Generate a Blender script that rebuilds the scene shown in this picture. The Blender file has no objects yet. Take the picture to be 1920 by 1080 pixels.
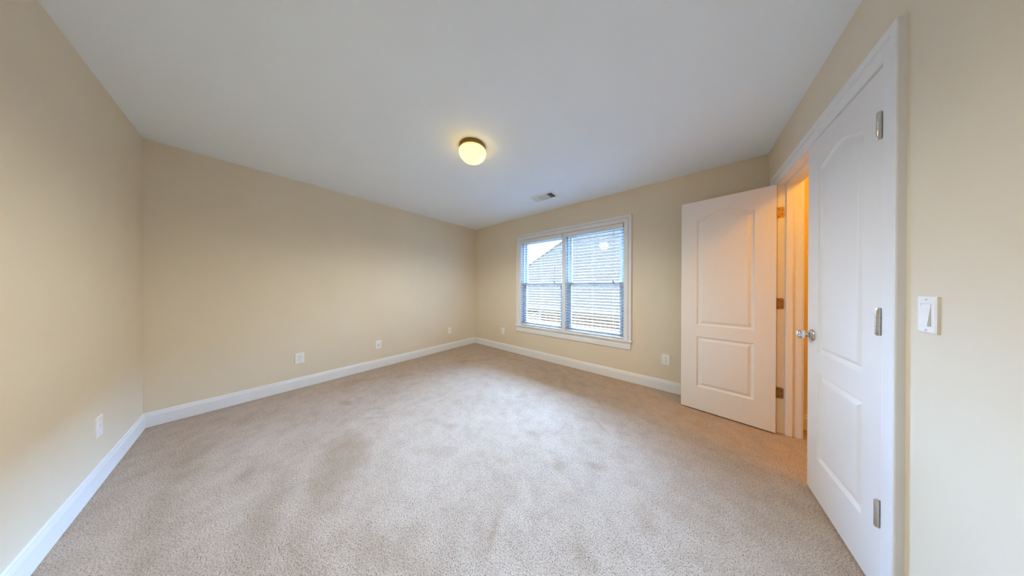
import bpy, bmesh, math, random
from mathutils import Matrix, Vector

PI = math.pi
scene = bpy.context.scene
COL = scene.collection

# ------------------------------------------------------------------ room numbers (metres)
W, L, H = 4.0997, 3.6226, 2.44          # x across the window wall, y towards it, ceiling height

# ------------------------------------------------------------------ camera
F_PX, YAW, PITCH, ROLL = 396.184, 0.68974, -0.0021, 0.0028
CAM = Vector((3.5175, 0.6041, 1.1968))
fw = Vector((-math.sin(YAW)*math.cos(PITCH), math.cos(YAW)*math.cos(PITCH), math.sin(PITCH)))
rt = Vector((math.cos(YAW), math.sin(YAW), 0.0))
up = rt.cross(fw)
r2 = rt*math.cos(ROLL) + up*math.sin(ROLL)
u2 = up*math.cos(ROLL) - rt*math.sin(ROLL)
cd = bpy.data.cameras.new('camera')
cd.sensor_width = 36.0
cd.lens = F_PX/1920.0*36.0
cd.clip_start = 0.02
cam = bpy.data.objects.new('camera', cd)
COL.objects.link(cam)
m = Matrix((r2, u2, -fw)).transposed().to_4x4()
m.translation = CAM
cam.matrix_world = m
scene.camera = cam

# ------------------------------------------------------------------ sky and exposure
SKY_STRENGTH = 5.0
SKY_COLOR = (0.505, 0.94, 1.76)
LOBE_STRENGTH = 130.0
LOBE_AZ, LOBE_AZW, LOBE_EL, LOBE_ELW = -10, 50, 28, 17
CEILING_LAMP = 19.0
CLOSET_LAMP = 15.0
world = bpy.data.worlds.new('overcast_sky')
scene.world = world
world.use_nodes = True
wn = world.node_tree
bg = wn.nodes['Background']
bg.inputs['Color'].default_value = (*SKY_COLOR, 1)
def wmath(op, a, b=None, c=None):
    n = wn.nodes.new('ShaderNodeMath'); n.operation = op
    for k, v in enumerate((a, b, c)):
        if v is None: continue
        if isinstance(v, (int, float)): n.inputs[k].default_value = v
        else: wn.links.new(v, n.inputs[k])
    return n.outputs[0]
def wsmooth(v, lo, hi):
    n = wn.nodes.new('ShaderNodeMapRange'); n.interpolation_type = 'SMOOTHSTEP'
    n.inputs['From Min'].default_value = lo; n.inputs['From Max'].default_value = hi
    n.inputs['To Min'].default_value = 1.0; n.inputs['To Max'].default_value = 0.0
    wn.links.new(v, n.inputs['Value'])
    return n.outputs[0]
# overcast sky with a bright lobe added beyond the neighbour's hip to light the room
wtc = wn.nodes.new('ShaderNodeTexCoord')
wsp = wn.nodes.new('ShaderNodeSeparateXYZ')
wn.links.new(wtc.outputs['Generated'], wsp.inputs[0])
az = wmath('ARCTAN2', wsp.outputs[0], wsp.outputs[1])
el = wmath('ARCSINE', wsp.outputs[2])
faz = wsmooth(wmath('ABSOLUTE', wmath('SUBTRACT', az, math.radians(LOBE_AZ))), math.radians(LOBE_AZW*0.4), math.radians(LOBE_AZW))
fel = wsmooth(wmath('ABSOLUTE', wmath('SUBTRACT', el, math.radians(LOBE_EL))), math.radians(LOBE_ELW*0.4), math.radians(LOBE_ELW))
wn.links.new(wmath('MULTIPLY_ADD', wmath('MULTIPLY', faz, fel), LOBE_STRENGTH, SKY_STRENGTH), bg.inputs['Strength'])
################
▶ TASK GOAL
Repeat, exactly and in full, each line from the start of the data to the line that contains "scene.camera = cam". Pictures do not go in.

▶ RESULT BELOW
Generate a Blender script that rebuilds the scene shown in this picture. The Blender file has no objects yet. Take the picture to be 1920 by 1080 pixels.
import bpy, bmesh, math, random
from mathutils import Matrix, Vector

PI = math.pi
scene = bpy.context.scene
COL = scene.collection

# ------------------------------------------------------------------ room numbers (metres)
W, L, H = 4.0997, 3.6226, 2.44          # x across the window wall, y towards it, ceiling height

# ------------------------------------------------------------------ camera
F_PX, YAW, PITCH, ROLL = 396.184, 0.68974, -0.0021, 0.0028
CAM = Vector((3.5175, 0.6041, 1.1968))
fw = Vector((-math.sin(YAW)*math.cos(PITCH), math.cos(YAW)*math.cos(PITCH), math.sin(PITCH)))
rt = Vector((math.cos(YAW), math.sin(YAW), 0.0))
up = rt.cross(fw)
r2 = rt*math.cos(ROLL) + up*math.sin(ROLL)
u2 = up*math.cos(ROLL) - rt*math.sin(ROLL)
cd = bpy.data.cameras.new('camera')
cd.sensor_width = 36.0
cd.lens = F_PX/1920.0*36.0
cd.clip_start = 0.02
cam = bpy.data.objects.new('camera', cd)
COL.objects.link(cam)
m = Matrix((r2, u2, -fw)).transposed().to_4x4()
m.translation = CAM
cam.matrix_world = m
scene.camera = cam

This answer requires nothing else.